Несколько слов о национальном характере Антихриста. Этот аспект может показаться неожиданным: о каких качествах можно говорить применительно к персонажу, чья задача — перечеркнуть Всякую качественность? И что в нем может быть «национального» при отсутствии минимального контрастного фона или на фоне общехристианской традиции? Насколько правомочен особый статус отечественного образа Антихриста? Наш ответ на все три вопроса будет примерно следующий:

а) прояснить суть национального характера весьма затруднительно в режиме автоописания. Для этого нужен взгляд иностранца, на худой конец — эмигранта (см. опыт такого рода текстов — от А. Герцена до Н. Лосского). Но внутри национальной культуры работают механизмы «остранненного» метаописания, которое является экзотическим в пределах своего языка и манер мировосприятия. Эти механизмы могут работать, выполняя функции самосознания культуры, в сфере коллективного творчества (эклектическая субкультура русского масонства), в форме экстремального отрицания обыденного (исихазм, юродство, «уходы»), в виде восприятия своего как чужого (П. Чаадаев) или чужого как своего (А. Пушкин);

б) особая роль при этом принадлежит «апофатическим» самоописаниям, когда текст о России и русском строится на перечислении того, чего в них нет (пейзаж в «Мервтых душах» может строится как «неитальянский»), или на переборе некоторых наихудших качеств в целях катарсического изживания их (так, применительно к героям «Мертвых душ», говорил М. Бахтин о «катарсисе пошлости»);

в) максимум самоотрицания дурного в мире и в человеке достигается в текстах с жестким этическим фильтром и последовательно фиксируемых предпочтений. Отсеивается и группируется совокупность предельно нежелаемых состоящий, каузальных рядов, качеств, ситуаций, возможностей. Их суммарной персонификацией и является Антихрист, итог мировой апофатики. Процедуры суммации не могут не быть окрашенными в многократно усиленные контекстом задачи интонации национальных предпочтений и отбора. «Негатив» национального характера проступает здесь в абрисе рисунка, четкость линий которого не нуждается в оттеняющем фоне иных национальных «негативов», построенных в своем режиме фильтрации и в своей проекции.

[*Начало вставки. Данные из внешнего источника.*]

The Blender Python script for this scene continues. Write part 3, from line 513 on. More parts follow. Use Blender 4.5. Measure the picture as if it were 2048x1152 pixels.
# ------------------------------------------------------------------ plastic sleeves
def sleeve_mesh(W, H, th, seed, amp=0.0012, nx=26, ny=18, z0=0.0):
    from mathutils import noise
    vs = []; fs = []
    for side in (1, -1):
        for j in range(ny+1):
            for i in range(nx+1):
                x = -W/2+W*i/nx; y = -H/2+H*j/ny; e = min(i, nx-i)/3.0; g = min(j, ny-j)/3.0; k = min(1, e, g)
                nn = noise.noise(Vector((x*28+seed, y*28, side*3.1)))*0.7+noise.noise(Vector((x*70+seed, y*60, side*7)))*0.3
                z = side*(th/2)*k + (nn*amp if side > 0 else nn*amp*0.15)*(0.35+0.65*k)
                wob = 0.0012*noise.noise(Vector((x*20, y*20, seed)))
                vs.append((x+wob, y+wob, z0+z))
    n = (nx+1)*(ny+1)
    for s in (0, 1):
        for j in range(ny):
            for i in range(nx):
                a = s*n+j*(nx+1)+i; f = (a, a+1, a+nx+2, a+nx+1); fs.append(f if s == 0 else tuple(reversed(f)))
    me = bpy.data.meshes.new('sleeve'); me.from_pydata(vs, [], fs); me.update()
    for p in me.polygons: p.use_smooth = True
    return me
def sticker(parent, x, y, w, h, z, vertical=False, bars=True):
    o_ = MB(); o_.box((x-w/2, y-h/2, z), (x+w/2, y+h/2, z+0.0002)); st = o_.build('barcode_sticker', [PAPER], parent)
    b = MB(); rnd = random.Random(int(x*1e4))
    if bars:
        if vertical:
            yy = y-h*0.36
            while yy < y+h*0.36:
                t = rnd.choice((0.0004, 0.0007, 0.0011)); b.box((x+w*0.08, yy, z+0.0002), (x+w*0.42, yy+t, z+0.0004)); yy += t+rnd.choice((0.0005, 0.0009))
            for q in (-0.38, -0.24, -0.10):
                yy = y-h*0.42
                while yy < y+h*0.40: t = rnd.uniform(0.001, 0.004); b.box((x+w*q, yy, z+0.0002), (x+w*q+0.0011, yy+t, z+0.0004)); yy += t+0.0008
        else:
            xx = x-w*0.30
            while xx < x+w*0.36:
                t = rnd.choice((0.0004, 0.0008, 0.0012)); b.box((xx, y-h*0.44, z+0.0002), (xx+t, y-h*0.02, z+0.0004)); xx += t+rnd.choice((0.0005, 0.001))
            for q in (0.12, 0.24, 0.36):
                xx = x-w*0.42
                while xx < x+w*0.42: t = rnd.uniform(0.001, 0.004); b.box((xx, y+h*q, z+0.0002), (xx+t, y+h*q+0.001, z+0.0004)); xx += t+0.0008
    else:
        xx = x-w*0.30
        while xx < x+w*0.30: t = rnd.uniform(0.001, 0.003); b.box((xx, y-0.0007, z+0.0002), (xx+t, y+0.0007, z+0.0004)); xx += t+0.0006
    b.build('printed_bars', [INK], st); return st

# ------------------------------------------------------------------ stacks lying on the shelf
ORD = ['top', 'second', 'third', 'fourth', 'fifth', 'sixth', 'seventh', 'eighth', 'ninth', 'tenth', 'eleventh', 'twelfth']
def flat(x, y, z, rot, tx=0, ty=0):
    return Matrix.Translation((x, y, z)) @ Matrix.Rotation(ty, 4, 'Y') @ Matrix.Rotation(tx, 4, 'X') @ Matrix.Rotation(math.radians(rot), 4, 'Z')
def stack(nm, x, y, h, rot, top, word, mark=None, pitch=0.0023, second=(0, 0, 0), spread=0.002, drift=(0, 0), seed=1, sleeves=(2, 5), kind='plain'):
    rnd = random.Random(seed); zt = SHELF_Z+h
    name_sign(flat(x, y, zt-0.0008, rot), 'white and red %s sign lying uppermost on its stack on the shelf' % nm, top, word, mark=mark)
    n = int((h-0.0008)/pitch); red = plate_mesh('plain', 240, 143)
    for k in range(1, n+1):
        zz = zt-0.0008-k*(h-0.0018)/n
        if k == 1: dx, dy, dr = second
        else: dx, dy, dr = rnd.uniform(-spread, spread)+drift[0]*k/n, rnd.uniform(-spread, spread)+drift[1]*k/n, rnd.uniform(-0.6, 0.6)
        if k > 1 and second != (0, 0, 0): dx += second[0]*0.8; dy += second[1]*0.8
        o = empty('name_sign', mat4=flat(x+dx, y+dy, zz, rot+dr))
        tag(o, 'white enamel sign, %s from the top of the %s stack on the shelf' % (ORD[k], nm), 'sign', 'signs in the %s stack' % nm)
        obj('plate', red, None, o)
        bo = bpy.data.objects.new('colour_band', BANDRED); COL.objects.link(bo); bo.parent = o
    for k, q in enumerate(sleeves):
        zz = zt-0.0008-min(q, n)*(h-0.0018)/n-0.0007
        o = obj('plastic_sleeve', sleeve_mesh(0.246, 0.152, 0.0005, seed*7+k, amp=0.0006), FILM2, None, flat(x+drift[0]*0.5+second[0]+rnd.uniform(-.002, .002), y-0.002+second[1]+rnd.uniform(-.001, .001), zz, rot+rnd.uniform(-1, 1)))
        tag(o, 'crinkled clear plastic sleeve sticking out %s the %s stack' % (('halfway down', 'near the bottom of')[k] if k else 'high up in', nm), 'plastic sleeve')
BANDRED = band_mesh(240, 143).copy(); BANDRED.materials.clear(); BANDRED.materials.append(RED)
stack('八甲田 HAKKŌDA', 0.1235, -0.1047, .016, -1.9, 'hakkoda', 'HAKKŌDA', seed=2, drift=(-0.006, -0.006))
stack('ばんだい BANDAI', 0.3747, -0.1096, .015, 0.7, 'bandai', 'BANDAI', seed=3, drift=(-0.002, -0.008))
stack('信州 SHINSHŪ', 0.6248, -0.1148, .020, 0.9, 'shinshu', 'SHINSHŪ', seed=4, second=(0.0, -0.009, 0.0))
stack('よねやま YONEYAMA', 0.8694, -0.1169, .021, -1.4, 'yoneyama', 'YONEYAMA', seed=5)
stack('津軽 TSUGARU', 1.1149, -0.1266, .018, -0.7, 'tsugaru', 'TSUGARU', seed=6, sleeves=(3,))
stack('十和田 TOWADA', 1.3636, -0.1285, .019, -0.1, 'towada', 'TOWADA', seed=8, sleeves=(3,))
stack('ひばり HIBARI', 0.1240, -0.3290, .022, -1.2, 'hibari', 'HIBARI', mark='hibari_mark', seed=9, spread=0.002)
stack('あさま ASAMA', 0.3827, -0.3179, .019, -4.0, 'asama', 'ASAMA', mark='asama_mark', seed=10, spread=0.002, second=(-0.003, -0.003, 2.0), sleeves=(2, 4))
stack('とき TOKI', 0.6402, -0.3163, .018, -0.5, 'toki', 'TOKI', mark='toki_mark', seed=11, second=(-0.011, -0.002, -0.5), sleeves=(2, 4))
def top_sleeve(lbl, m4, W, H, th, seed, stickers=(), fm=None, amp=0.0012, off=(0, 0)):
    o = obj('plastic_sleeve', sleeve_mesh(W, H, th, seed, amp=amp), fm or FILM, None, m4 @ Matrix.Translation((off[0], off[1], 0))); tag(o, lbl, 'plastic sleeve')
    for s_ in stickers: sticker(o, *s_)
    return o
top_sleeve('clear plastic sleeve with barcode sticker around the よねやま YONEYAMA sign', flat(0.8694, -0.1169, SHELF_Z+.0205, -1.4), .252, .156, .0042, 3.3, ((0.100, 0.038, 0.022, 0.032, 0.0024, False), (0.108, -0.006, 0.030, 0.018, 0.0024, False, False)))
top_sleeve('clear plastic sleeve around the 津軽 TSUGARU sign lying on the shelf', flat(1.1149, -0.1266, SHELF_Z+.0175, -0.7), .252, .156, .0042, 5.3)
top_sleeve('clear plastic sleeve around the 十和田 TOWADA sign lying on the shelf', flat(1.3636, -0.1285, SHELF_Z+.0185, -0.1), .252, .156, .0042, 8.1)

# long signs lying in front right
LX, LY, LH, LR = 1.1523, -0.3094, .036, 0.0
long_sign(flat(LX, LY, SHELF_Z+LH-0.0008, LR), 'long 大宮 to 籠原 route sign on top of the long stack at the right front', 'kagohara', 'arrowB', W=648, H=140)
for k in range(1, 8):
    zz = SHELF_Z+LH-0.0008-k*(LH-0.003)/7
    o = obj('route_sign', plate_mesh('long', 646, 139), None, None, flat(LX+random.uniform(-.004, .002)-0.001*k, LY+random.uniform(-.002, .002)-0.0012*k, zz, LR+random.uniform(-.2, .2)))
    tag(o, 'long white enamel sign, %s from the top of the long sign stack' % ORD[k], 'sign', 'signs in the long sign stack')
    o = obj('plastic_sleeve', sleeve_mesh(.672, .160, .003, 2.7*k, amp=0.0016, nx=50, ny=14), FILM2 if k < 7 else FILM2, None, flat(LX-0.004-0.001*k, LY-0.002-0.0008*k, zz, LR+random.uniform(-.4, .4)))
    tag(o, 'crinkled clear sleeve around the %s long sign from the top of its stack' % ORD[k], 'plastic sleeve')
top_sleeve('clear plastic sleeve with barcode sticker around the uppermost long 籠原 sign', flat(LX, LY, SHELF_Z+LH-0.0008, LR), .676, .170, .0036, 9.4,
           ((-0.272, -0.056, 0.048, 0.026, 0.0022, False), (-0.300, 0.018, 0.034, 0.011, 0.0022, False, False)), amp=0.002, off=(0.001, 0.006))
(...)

Если бы нам удалось понять «негатив» русского Антихриста, мы могли бы рассчитывать и на адекватный позитивный «отпечаток» русского национального характера. Наша задача, впрочем, ограничена «негативом».

1. Русский Антихрист и русский черт — глубоко двойственные существа [51]. Время от времени им надоедает от века назначенная роль и охраняемое ими царство всеобщей порчи. «И зло наскучило ему…» — будет сказано поэтом, а собеседник–черт из кошмара Ивана Карамазова поделится своей заветной мечтой: воплотиться в семипудовую купчиху. Инфернальный двойник Ивана — это раз-, ночинец, который, стремительно эволюционируя от инициатора преступного нормотворчества (Раскольников) к бесовскому типу террориста, а от него — к азартному экспериментатору рубежа веков, превратился, наконец, в законченного Антихриста большевистской выделки. На этом этапе представления о добре и зле будут утрачены окончательно. Наследник карамазовского черта — булгаковский Воланд, Князь Тьмы — и вовсе странная фигура. Он не совершает поступков самоцельного злодея. Воланд явился в Москву с инспекцией успехов антихристова дела, добровольно творимого поколением 30–х годов. Великий престидижетатор не провоцирует поступков, которые и без него бы произошли, он их ускоряет на потребу динамическому сюжету. Действительность плетет некие событийные узоры, не гаснет свет в окнах известного учреждения, сотрудники которого распутывают нити авантюр, все идет как надо, и все при деле. Воланд покидает Москву в убеждении, что сему антихристову граду его помощь не требуется: племя антилюдей подросло и воспитывает молодую смену негодяев в идеалах звериного царства.

Бесконечно печален вопрос о Мастере, обращенный Воландом к Левию Матвею: «Отчего вы не берете его в свет?» Мастер и его подруга уходят во тьму, веселую и злую преисподнюю, еще раз подтверждая исконное для русской религиозной мысли убеждение в демонической природе творчества (европейский романтизм и ницшеанская традиция стоят на том же). Но решение о судьбе Мастера принимает не Воланд, так что хозяину Загробья ведомо сомнение в правоте Тьмы как последней инстанции истины.

Сомнение это перерастает в прямой «бунт наоборот» демона — героя романа В. Орлова «Альтист Данилов». Демон отрекается от своей природы и пытается войти в круг очеловеченного добра. Черт, соблазнившийся добром, — это что‑то новое, но для русского черта не вполне непредсказуемое, скорее органическое. От благородного побуждения, дискредитированного циническими интонациями черта в «Карамазовых», до поступка — таков путь русского черта.

Иначе говоря, и в русском Антихристе может проснуться то, что способно погубить его до назначенного в Апокалипсисе срока: совесть. Как только монолитное «нет» антихристова сознания расщепляется на антиномичные позиции, в нем прорезается диалогическая фактура совести (со–ветования и co–ведення), а стало быть, и возможность раскаяния.